★★★★
The Serbian violinist Nemanja Radulovic is a maverick in the manner of Nigel Kennedy and David Garrett, a stage animal with a twist of difference. On his latest album, Radulovic wears a monk-like cassock down to the floor with hair down to his waist, as if he had spent the last forty days in a cave, communing with the eternal. The music he performs here is by Prokofiev, a composer whose eye was forever on the earthly and the existential. The surprise lies in the soloist’s approach.
Radulovic plays the concerto softly and with introspection, requiring the Philharmonia Orchestra (conducted by Santu-Matias Rouvali) to listen as intently as a fox in a field. These are survival issues. At this level of quietude there is no room for error or equivocation. For pure tone, you will struggle to find a more fully realised performance on record. Something of the struggle between soloist and mass gets lost in transmission, as does the composer’s bleak humour, but this is a defining account by a distinctive artist.

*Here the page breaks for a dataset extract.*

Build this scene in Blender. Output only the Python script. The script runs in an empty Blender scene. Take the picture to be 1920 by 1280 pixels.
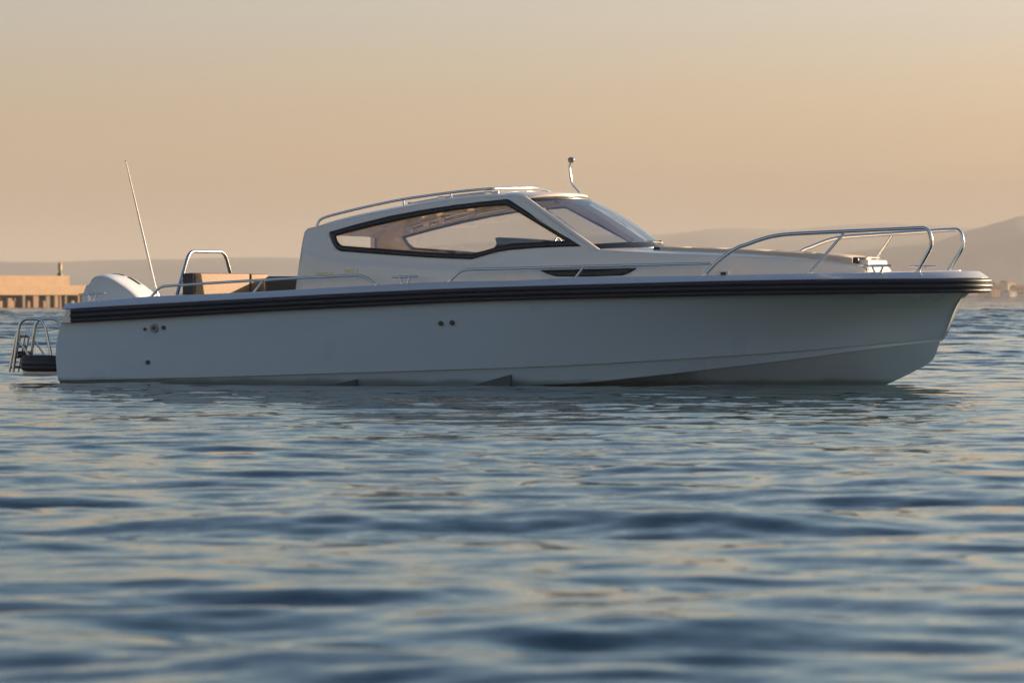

The album’s companion pieces are more varied in mood. A Heifetz encore taken from Prokofiev’s first symphony is neatly done, as is the mazurka from Cinderella, both with Laure Favre-Kahn as pianist. More arresting are the sonatas for one violin and two, the latter with the highly promising Swede-Norwegian Johan Dalene. The Heifetz march from Love for Three Oranges reverts to unsmiling brilliance. The final piece is the grand waltz from Cinderella, backed by a Parisian ensemble known aptly as the Devil’s Trills. The playing is diabolical, in the — rub your ears — best meaning of that word.